:: Your task ::
Take the data below and copy exactly the lines starting at the one with "Keep writing the" and finishing at the one with "return struct(MB().add(v, f).build(name, 'trim', sharp=25))", both included.

:: Data for this exercise ::
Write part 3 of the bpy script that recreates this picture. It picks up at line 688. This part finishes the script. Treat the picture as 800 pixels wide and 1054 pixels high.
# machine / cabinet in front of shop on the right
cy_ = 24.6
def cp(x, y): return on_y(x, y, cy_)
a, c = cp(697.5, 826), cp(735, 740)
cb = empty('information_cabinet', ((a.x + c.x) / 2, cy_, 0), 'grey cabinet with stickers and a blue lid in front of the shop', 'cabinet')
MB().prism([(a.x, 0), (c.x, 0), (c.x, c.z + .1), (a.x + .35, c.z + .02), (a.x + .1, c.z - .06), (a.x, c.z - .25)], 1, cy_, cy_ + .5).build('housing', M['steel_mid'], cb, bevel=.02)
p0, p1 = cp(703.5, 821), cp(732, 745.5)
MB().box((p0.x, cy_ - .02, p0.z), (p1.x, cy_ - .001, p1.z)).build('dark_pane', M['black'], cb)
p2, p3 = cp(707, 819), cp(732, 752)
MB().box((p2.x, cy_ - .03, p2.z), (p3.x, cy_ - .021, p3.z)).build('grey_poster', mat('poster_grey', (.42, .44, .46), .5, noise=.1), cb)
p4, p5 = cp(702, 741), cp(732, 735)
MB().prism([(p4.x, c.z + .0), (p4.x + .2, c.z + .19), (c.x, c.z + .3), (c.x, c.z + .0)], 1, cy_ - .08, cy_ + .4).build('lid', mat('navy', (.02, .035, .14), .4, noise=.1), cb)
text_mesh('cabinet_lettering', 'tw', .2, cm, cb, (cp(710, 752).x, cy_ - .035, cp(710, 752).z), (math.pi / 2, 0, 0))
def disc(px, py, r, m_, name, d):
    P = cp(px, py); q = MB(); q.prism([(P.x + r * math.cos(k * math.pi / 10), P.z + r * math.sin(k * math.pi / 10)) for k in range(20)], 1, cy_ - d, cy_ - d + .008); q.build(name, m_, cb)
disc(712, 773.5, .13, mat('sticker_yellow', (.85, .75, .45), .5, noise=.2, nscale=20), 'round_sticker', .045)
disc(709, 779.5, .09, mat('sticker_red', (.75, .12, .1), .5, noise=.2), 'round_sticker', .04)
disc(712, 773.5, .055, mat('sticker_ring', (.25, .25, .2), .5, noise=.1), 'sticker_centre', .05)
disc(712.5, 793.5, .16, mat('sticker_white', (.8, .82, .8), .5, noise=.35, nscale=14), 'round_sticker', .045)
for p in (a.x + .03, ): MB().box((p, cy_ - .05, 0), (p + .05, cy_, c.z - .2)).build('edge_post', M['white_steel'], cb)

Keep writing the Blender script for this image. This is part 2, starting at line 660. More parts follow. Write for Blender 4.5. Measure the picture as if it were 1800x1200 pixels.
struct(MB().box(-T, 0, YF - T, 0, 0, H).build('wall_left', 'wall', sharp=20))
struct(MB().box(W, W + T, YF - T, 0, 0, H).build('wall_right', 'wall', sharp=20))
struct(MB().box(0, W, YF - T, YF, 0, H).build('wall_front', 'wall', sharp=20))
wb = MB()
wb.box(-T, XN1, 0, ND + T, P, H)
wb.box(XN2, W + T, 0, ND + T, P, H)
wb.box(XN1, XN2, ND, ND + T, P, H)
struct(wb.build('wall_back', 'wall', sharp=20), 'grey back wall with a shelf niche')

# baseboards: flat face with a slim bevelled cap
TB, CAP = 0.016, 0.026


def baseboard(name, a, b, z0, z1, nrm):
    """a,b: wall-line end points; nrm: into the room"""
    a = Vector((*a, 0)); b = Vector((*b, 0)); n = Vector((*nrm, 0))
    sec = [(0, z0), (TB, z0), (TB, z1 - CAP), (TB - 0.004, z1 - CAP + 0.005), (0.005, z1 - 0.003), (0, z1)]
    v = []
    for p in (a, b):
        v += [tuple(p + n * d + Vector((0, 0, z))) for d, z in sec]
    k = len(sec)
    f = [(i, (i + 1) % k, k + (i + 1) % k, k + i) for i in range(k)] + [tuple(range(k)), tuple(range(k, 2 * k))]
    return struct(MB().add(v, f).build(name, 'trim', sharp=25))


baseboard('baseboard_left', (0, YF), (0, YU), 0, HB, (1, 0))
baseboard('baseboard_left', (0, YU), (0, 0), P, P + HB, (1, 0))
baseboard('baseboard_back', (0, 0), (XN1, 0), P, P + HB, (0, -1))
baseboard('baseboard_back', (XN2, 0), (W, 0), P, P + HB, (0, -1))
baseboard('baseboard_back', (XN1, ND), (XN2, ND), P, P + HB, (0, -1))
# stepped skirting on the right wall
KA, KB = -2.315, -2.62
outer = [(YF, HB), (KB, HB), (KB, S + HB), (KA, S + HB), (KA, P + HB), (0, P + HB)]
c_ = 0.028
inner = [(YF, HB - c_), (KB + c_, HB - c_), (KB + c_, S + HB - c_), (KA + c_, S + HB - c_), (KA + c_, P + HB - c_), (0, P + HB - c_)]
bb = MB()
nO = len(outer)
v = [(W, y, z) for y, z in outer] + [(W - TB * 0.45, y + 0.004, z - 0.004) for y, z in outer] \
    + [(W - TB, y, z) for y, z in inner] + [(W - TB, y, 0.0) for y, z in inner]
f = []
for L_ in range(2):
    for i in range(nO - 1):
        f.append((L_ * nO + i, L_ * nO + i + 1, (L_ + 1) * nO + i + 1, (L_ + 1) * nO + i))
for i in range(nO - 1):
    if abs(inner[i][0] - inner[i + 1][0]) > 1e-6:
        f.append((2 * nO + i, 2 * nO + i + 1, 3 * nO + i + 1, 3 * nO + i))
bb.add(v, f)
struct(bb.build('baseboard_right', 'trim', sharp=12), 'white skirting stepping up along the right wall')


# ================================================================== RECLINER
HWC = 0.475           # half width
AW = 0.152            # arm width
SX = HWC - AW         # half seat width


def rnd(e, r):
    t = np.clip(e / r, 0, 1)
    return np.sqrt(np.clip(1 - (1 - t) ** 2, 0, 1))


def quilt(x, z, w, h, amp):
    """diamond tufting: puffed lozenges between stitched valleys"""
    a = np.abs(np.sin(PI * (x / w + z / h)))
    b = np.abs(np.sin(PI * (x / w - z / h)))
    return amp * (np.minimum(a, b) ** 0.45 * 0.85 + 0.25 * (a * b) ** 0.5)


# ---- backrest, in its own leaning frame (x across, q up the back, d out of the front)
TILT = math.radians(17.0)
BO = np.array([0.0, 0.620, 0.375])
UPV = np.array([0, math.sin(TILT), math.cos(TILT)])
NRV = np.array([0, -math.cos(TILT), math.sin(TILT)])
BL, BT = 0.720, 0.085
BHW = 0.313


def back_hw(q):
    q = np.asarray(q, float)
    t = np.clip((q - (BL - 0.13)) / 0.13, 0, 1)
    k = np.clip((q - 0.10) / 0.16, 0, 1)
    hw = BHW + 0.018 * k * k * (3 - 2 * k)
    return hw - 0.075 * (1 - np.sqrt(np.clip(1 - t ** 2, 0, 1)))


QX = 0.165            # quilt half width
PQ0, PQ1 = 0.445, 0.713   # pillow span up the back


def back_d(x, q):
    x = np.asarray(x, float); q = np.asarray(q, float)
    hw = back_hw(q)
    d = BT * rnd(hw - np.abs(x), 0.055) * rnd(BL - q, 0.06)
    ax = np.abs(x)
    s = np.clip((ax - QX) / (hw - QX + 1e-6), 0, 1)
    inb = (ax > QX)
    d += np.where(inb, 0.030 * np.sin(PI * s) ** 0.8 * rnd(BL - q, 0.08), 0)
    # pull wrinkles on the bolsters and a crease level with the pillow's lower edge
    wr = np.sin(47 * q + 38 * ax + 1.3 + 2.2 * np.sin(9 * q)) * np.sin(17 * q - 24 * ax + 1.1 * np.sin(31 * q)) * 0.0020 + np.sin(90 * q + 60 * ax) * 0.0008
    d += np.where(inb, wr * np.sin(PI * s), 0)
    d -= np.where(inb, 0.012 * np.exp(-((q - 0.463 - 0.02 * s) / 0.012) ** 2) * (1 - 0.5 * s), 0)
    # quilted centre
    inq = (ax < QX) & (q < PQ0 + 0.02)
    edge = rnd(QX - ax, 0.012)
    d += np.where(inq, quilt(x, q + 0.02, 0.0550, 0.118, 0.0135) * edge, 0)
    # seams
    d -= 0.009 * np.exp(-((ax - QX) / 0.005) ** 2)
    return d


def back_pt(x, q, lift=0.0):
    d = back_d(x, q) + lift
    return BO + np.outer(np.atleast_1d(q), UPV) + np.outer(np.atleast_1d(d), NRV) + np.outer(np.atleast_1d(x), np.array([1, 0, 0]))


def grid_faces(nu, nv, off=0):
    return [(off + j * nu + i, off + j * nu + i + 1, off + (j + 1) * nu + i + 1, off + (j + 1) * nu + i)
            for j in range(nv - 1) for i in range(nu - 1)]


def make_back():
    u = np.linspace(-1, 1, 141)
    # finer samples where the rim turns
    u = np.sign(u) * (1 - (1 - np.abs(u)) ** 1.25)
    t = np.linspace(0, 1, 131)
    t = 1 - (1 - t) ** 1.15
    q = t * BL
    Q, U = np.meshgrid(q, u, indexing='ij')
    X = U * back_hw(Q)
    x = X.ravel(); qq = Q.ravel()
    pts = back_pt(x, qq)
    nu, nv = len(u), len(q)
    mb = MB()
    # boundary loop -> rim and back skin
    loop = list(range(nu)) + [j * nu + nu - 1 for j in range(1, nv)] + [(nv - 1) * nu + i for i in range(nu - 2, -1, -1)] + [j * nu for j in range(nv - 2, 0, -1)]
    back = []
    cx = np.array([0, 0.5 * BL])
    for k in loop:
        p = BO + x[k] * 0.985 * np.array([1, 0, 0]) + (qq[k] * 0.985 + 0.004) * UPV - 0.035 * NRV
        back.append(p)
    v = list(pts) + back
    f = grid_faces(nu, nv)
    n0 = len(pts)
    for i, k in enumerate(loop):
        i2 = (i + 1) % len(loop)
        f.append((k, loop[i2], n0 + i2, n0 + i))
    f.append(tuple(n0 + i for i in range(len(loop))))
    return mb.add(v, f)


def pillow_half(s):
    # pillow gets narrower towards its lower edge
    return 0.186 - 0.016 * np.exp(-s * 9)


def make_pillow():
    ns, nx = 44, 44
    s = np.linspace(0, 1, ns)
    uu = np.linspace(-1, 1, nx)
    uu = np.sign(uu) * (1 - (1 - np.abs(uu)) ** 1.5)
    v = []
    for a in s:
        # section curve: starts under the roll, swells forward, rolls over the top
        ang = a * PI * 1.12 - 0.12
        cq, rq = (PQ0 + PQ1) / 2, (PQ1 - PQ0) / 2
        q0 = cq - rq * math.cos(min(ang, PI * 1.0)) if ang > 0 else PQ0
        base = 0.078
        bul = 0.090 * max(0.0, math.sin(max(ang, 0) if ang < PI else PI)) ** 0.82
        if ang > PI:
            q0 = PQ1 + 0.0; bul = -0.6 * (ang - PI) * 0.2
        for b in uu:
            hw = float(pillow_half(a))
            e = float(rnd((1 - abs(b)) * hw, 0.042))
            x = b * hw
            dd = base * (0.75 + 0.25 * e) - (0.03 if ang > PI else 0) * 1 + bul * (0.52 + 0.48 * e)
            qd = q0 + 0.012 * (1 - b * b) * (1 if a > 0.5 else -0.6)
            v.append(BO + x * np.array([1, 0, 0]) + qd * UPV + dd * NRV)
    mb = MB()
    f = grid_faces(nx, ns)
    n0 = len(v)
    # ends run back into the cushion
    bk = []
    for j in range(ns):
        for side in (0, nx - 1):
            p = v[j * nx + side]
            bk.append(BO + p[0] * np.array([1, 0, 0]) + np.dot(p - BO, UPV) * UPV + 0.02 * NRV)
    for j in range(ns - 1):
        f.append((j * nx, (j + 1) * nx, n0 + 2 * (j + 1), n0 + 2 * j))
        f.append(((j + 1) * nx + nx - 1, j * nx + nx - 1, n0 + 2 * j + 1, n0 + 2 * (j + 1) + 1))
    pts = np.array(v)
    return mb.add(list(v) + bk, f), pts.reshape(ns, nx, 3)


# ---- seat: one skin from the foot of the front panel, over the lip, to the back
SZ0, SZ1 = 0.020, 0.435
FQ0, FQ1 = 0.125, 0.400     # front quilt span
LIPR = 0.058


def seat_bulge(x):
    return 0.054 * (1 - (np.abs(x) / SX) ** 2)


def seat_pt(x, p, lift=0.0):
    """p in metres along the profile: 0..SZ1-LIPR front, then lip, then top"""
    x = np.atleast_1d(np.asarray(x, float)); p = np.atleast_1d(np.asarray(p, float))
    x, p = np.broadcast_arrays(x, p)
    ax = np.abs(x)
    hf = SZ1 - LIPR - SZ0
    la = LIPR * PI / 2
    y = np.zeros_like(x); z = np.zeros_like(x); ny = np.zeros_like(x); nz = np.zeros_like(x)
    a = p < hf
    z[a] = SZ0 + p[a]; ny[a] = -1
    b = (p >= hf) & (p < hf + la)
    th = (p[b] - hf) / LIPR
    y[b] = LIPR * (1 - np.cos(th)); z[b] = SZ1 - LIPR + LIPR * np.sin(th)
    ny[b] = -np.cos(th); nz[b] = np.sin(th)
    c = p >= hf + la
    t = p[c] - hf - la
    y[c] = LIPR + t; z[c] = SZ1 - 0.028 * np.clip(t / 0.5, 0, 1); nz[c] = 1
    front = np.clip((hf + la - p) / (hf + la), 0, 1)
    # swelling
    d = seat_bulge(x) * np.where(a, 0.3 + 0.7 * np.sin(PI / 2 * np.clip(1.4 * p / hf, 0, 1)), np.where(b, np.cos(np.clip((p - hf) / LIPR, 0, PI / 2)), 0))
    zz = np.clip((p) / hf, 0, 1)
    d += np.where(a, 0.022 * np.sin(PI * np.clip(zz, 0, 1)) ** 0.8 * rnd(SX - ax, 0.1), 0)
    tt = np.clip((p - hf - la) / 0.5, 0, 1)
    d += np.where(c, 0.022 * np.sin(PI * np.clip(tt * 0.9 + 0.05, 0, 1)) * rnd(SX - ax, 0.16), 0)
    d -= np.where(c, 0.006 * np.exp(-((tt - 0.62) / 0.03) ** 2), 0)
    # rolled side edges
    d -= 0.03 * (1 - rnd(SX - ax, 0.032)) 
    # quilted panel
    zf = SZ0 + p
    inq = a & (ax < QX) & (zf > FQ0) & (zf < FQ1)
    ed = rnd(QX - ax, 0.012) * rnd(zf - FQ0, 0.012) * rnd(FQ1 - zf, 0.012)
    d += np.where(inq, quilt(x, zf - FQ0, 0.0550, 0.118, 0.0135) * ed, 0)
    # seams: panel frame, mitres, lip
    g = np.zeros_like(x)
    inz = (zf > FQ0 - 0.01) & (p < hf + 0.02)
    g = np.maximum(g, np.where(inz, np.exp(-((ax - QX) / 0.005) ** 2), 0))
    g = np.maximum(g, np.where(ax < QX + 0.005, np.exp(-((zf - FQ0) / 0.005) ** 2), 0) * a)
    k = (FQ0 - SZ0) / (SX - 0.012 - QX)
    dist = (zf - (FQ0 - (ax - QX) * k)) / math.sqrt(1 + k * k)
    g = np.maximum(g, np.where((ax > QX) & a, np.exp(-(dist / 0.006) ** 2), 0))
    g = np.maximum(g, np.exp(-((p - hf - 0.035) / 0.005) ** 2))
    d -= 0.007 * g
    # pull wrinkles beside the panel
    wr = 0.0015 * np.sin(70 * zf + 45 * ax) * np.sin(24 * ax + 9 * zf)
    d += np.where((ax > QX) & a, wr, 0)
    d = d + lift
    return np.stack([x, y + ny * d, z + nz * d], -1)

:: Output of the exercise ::
Keep writing the Blender script for this image. This is part 2, starting at line 660. More parts follow. Write for Blender 4.5. Measure the picture as if it were 1800x1200 pixels.
struct(MB().box(-T, 0, YF - T, 0, 0, H).build('wall_left', 'wall', sharp=20))
struct(MB().box(W, W + T, YF - T, 0, 0, H).build('wall_right', 'wall', sharp=20))
struct(MB().box(0, W, YF - T, YF, 0, H).build('wall_front', 'wall', sharp=20))
wb = MB()
wb.box(-T, XN1, 0, ND + T, P, H)
wb.box(XN2, W + T, 0, ND + T, P, H)
wb.box(XN1, XN2, ND, ND + T, P, H)
struct(wb.build('wall_back', 'wall', sharp=20), 'grey back wall with a shelf niche')

# baseboards: flat face with a slim bevelled cap
TB, CAP = 0.016, 0.026


def baseboard(name, a, b, z0, z1, nrm):
    """a,b: wall-line end points; nrm: into the room"""
    a = Vector((*a, 0)); b = Vector((*b, 0)); n = Vector((*nrm, 0))
    sec = [(0, z0), (TB, z0), (TB, z1 - CAP), (TB - 0.004, z1 - CAP + 0.005), (0.005, z1 - 0.003), (0, z1)]
    v = []
    for p in (a, b):
        v += [tuple(p + n * d + Vector((0, 0, z))) for d, z in sec]
    k = len(sec)
    f = [(i, (i + 1) % k, k + (i + 1) % k, k + i) for i in range(k)] + [tuple(range(k)), tuple(range(k, 2 * k))]
    return struct(MB().add(v, f).build(name, 'trim', sharp=25))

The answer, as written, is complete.